Acrescenta que a associação "é uma sociedade civil, sem fins lucrativos, onde o escopo de sua atuação é fomentar a prática do Kartismo no ES, e sua fundação remonta ao ano de 1994, deste então, atua de forma ininterrupta na realização de atividades esportivas dessa modalidade".

Informam ainda que a estrutura do Kartódromo foi "edificada, por diversos meios participativos dos seus associados. Servindo para competições de âmbito nacional, onde já tivemos a oportunidade de realizar dois campeonatos Nacionais, Copa das Federações e Copa Sudeste, bem como, todos os Campeonatos Estaduais de Kart, desde 1999", diz o texto.

Acrescenta ainda que o clube é "relevante presença social na região, gerando empregos e renda para mais de 30 famílias de prestadores de serviços", diz a nota, acrescentando ainda que o "equipamento de uso público, serve, também, para treinamento da polícias rodoviária federal e a militar, além da Guarda Municipal.

Kartódromo Internacional da Serra. Crédito: Carlos Alberto Silva
Kartódromo Internacional da Serra. Crédito: Carlos Alberto Silva

EX-PREFEITO DA SERRA

O deputado federal Sérgio Vidigal informa, por nota, que o processo de desapropriação foi realizado por interesse social, dentro da legalidade, com avaliação realizada por equipe de profissionais da Serra, e teve como base o valor do m² da época.

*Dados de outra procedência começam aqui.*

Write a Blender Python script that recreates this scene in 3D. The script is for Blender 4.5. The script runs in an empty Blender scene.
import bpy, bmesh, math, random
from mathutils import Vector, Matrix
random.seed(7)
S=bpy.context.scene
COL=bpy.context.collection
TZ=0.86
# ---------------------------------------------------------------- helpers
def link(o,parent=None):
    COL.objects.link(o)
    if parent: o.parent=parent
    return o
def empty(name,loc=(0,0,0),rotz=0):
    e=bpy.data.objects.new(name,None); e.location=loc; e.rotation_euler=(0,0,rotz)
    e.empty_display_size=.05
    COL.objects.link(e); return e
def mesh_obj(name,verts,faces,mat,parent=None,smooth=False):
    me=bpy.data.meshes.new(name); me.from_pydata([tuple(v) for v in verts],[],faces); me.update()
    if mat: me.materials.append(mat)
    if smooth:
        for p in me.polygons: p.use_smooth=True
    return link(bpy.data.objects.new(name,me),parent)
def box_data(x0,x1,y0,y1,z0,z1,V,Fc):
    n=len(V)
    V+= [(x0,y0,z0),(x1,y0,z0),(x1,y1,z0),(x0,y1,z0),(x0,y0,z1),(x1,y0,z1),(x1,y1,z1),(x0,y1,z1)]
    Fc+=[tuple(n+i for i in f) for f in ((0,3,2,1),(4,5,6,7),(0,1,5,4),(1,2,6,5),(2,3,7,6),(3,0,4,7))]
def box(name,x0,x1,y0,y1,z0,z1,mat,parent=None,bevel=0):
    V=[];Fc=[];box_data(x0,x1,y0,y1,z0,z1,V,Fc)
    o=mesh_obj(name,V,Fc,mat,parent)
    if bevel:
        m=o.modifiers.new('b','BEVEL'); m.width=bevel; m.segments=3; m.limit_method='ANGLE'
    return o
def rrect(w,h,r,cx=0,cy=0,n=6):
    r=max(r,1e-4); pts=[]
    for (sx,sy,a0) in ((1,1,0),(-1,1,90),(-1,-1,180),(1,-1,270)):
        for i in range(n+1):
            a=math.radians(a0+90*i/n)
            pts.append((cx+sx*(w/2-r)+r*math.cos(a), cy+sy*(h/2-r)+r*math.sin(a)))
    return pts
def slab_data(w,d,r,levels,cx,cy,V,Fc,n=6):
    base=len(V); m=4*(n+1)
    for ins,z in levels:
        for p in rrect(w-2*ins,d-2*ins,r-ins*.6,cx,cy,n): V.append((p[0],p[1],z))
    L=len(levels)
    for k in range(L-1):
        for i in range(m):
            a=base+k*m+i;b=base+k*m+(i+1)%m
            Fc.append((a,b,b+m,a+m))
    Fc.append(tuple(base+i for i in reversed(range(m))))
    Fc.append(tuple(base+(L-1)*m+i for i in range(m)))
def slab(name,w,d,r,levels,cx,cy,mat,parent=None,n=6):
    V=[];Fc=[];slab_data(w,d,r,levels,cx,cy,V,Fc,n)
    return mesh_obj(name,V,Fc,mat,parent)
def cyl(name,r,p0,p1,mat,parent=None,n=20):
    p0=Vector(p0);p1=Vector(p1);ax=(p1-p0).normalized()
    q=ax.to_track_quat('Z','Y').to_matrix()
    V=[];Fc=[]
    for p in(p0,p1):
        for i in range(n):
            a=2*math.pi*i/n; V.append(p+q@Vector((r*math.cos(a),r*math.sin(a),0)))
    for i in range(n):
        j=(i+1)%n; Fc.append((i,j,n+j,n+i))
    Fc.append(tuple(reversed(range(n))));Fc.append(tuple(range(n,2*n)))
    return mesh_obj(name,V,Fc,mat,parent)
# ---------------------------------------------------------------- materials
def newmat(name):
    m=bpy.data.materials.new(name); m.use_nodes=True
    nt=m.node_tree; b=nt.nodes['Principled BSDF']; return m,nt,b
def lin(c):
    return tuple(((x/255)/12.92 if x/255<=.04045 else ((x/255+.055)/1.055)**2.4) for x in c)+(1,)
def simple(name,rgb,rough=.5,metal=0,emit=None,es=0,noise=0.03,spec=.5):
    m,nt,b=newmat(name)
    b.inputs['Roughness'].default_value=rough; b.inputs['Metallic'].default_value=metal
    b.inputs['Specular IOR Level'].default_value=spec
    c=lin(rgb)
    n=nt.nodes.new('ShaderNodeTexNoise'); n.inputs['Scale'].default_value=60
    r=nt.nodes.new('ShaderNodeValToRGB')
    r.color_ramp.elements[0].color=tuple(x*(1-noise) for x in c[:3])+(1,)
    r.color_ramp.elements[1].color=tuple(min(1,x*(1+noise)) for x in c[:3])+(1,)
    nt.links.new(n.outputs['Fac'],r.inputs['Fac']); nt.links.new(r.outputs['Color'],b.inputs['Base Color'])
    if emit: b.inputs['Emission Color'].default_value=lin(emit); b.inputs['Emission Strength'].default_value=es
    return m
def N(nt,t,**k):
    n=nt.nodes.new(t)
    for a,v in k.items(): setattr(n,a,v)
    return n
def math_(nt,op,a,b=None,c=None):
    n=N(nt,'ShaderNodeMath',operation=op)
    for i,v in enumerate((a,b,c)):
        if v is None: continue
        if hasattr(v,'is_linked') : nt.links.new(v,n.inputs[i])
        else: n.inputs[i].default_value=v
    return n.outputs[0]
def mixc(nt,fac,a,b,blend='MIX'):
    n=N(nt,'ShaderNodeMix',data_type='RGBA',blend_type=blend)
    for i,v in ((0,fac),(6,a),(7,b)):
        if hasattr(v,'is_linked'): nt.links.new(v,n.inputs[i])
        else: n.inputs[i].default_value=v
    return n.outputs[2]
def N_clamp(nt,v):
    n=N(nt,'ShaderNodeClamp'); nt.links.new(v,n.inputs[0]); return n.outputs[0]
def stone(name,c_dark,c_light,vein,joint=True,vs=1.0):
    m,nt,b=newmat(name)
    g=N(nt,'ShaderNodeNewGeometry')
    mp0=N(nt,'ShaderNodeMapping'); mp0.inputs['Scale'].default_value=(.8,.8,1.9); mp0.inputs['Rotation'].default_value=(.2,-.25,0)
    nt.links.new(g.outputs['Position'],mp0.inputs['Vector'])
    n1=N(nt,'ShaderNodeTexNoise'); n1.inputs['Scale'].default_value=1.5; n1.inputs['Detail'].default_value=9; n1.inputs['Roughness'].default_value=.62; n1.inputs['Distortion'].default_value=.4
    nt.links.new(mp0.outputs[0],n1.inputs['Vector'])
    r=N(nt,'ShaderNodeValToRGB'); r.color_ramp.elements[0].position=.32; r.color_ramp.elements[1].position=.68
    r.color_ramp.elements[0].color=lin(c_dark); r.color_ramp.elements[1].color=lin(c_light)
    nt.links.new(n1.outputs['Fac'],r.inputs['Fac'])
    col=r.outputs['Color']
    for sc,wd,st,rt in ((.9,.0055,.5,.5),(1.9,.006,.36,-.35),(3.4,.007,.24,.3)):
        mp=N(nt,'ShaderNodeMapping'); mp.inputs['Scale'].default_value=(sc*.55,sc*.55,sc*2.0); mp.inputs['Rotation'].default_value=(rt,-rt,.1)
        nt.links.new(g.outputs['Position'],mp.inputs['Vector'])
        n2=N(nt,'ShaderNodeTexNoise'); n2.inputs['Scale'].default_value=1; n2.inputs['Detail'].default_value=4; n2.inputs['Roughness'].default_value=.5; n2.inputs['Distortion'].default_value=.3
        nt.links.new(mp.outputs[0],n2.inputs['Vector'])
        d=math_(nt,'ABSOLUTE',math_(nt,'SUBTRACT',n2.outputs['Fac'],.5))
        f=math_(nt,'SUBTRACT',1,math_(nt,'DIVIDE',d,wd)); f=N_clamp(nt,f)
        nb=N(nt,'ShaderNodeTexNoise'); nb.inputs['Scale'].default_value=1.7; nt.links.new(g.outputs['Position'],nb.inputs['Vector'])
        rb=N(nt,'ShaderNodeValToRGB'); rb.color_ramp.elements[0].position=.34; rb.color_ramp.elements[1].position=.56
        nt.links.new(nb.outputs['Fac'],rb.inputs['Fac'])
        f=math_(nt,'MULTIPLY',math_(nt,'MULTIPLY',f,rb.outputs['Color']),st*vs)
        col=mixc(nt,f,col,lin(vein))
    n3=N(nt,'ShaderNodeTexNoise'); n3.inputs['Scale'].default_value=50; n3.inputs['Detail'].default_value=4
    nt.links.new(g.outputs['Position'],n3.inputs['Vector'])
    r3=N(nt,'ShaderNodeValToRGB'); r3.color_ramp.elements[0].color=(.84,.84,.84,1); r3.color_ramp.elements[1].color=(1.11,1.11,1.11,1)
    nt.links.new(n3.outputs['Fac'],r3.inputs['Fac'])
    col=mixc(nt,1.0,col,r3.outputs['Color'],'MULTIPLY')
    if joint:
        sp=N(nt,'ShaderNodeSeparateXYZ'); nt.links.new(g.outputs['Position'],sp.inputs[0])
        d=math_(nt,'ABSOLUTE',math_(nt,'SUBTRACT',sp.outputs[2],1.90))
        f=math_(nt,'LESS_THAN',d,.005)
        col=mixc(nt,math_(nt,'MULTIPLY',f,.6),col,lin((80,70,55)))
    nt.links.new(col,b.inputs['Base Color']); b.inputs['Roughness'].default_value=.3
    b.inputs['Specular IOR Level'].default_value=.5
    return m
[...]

Assinala ainda que a condução do processo judicial não é de sua responsabilidade, sendo que a produção de provas e as decisões administrativas são de atribuição da atual gestão. "Entendo necessário que seja realizada nova perícia, pois, os valores atuais não condizem com o valor do metro quadrado. Por fim, em relação ao processo judicial não podemos opinar, pois, não temos conhecimento do que foi produzido na referida ação posteriormente ao fim de nosso mandato", assinalou o parlamentar, em nota.